Propongámonos ser capaces de querer y ser capaces de expresarlo, de hacerlo en nuestros distintos ámbitos y distintos niveles, el del amor, el de cariño, el del deseo. Ninguno de ellos ha de avergonzarnos, únicamente es conveniente elegir el momento  y la forma. Es triste que uno pueda morir sin haber oído nunca un te quiero y es triste que uno deje pasar momentos importantes de su vida sin ser capaz de verbalizarlo y expresarlo de alguna manera, de hablar, de besar, de abrazar, de acariciar. Esa madre que hubiera pasado el día revoloteándole mariposas en el estómago si nos hubiéramos atrevido a pronunciar dos palabras tan simples, esos hijos que quizás hubieran roto sus barreras si hubieran crecido en un mundo de besos y palabras de amor, esas decisiones que hoy podemos lamentar no haber tomado. Querer a esa amiga que te lleva siempre a la risa y no dejar pasar la ocasión de decírselo, como a aquellos amigos y amigas que siempre saben estar en el momento justo, las que reaparecen  de pronto en tu vida abriendo espacios de felicidad.

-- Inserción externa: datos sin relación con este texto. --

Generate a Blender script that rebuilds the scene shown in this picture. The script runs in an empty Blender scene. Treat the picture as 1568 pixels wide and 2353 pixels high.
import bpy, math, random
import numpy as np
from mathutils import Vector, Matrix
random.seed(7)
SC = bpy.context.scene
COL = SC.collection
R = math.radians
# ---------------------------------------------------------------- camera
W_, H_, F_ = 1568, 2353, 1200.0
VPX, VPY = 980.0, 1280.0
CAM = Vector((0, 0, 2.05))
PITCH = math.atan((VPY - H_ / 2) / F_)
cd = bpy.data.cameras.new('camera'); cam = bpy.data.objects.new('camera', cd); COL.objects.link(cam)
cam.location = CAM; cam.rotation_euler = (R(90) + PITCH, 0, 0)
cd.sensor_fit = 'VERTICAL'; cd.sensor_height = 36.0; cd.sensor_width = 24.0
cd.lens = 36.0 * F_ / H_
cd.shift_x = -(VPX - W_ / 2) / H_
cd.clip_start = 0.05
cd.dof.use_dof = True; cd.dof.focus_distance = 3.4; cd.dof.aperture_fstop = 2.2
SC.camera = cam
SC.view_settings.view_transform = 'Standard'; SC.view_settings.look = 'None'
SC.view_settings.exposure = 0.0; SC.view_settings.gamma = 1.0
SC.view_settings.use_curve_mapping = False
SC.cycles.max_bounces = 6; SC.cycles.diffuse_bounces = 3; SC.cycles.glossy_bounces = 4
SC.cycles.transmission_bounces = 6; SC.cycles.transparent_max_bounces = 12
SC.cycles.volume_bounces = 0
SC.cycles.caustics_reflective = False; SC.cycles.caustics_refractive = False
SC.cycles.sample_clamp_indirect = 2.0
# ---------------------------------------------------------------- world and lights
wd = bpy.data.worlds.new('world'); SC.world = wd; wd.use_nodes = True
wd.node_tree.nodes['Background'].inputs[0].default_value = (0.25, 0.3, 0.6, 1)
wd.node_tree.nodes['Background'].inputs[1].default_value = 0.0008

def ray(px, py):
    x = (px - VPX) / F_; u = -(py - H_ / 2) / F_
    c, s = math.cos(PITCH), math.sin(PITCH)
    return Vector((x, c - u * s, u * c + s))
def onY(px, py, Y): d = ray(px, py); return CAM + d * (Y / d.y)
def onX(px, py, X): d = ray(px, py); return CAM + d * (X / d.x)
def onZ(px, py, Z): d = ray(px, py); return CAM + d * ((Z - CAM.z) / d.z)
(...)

Decir te quiero, sintiéndolo, es vivir el ahora. Escuchar constantemente tu interior y exteriorizarlo, descargar nuestro fuero interno y, de alguna manera, liberarnos, desprendernos  de esa carga que se nos va acumulando y taponando nuestra capacidad de expresión, nuestra libertad de pronunciarnos. En la medida en que seamos capaces de manifestar esa interioridad inhabitual y a veces dura lo seremos también para reivindicar nuestra minoría, para no temer quedar señalados. Decir te quiero, es también ser capaces de vincularlo al placer y al dolor, a la noche y al día, decirlo desde el gozo o de la tristeza, manifestarlo como la alegría de la vida o como la petición de perdón por tanto silencio. Decir te quiero es utilizar tu cuerpo, ser capaz de decirlo con una mirada, con una caricia, con un beso, superar tu espacio íntimo para invadir, sin agresión, el del otro. Lo importante del te quiero no es lo que consigues a cambio de la otra persona sino lo que consigues para ti mismo: la libertad, la felicidad de ser quien, en el fondo, siempre quisiste, la satisfacción de atreverte a mostrar tu yo.